:: EXERCISE INSTRUCTIONS ::
Leave out the images and repeat the listing below without a single change.

:: DATA SHOWN ::
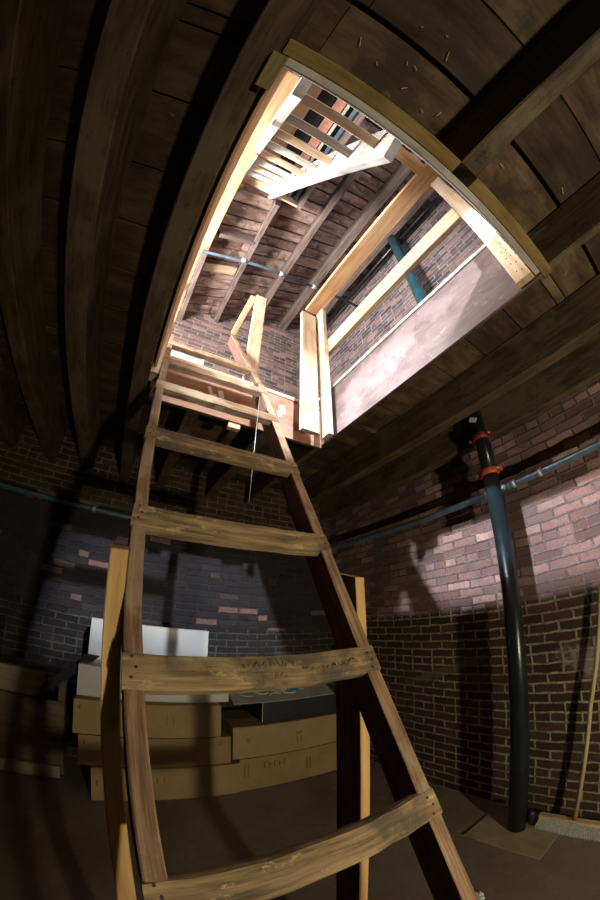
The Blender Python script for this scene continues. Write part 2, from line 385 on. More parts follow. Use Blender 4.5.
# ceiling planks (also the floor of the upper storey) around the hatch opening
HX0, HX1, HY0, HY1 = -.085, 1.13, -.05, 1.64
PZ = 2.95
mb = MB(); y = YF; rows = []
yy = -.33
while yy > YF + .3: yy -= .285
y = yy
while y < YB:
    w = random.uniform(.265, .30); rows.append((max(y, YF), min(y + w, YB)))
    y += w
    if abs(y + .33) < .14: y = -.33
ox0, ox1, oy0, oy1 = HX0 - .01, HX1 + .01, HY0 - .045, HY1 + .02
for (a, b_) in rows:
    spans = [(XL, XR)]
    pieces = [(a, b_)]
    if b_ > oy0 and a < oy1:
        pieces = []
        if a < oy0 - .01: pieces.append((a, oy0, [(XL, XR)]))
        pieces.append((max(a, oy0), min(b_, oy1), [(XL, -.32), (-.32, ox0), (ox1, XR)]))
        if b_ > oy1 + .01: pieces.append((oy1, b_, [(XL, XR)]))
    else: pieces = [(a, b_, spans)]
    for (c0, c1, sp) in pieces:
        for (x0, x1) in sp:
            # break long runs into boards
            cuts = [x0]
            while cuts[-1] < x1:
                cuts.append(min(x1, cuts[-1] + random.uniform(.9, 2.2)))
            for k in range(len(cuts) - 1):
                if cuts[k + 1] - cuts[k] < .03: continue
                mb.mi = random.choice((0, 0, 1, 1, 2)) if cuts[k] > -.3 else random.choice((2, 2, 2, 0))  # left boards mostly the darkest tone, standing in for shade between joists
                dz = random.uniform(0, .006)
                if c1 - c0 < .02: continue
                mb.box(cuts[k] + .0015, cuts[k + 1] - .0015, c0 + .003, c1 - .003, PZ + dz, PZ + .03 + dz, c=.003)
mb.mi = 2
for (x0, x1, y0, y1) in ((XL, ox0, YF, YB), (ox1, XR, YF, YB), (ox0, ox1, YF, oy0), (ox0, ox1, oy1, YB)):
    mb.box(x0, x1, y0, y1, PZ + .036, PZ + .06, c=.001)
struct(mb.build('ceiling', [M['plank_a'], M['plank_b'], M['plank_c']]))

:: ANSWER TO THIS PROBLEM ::
The Blender Python script for this scene continues. Write part 2, from line 385 on. More parts follow. Use Blender 4.5.
# ceiling planks (also the floor of the upper storey) around the hatch opening
HX0, HX1, HY0, HY1 = -.085, 1.13, -.05, 1.64
PZ = 2.95
mb = MB(); y = YF; rows = []
yy = -.33
while yy > YF + .3: yy -= .285
y = yy
while y < YB:
    w = random.uniform(.265, .30); rows.append((max(y, YF), min(y + w, YB)))
    y += w
    if abs(y + .33) < .14: y = -.33
ox0, ox1, oy0, oy1 = HX0 - .01, HX1 + .01, HY0 - .045, HY1 + .02
for (a, b_) in rows:
    spans = [(XL, XR)]
    pieces = [(a, b_)]
    if b_ > oy0 and a < oy1:
        pieces = []
        if a < oy0 - .01: pieces.append((a, oy0, [(XL, XR)]))
        pieces.append((max(a, oy0), min(b_, oy1), [(XL, -.32), (-.32, ox0), (ox1, XR)]))
        if b_ > oy1 + .01: pieces.append((oy1, b_, [(XL, XR)]))
    else: pieces = [(a, b_, spans)]
    for (c0, c1, sp) in pieces:
        for (x0, x1) in sp:
            # break long runs into boards
            cuts = [x0]
            while cuts[-1] < x1:
                cuts.append(min(x1, cuts[-1] + random.uniform(.9, 2.2)))
            for k in range(len(cuts) - 1):
                if cuts[k + 1] - cuts[k] < .03: continue
                mb.mi = random.choice((0, 0, 1, 1, 2)) if cuts[k] > -.3 else random.choice((2, 2, 2, 0))  # left boards mostly the darkest tone, standing in for shade between joists
                dz = random.uniform(0, .006)
                if c1 - c0 < .02: continue
                mb.box(cuts[k] + .0015, cuts[k + 1] - .0015, c0 + .003, c1 - .003, PZ + dz, PZ + .03 + dz, c=.003)
mb.mi = 2
for (x0, x1, y0, y1) in ((XL, ox0, YF, YB), (ox1, XR, YF, YB), (ox0, ox1, YF, oy0), (ox0, ox1, oy1, YB)):
    mb.box(x0, x1, y0, y1, PZ + .036, PZ + .06, c=.001)
struct(mb.build('ceiling', [M['plank_a'], M['plank_b'], M['plank_c']]))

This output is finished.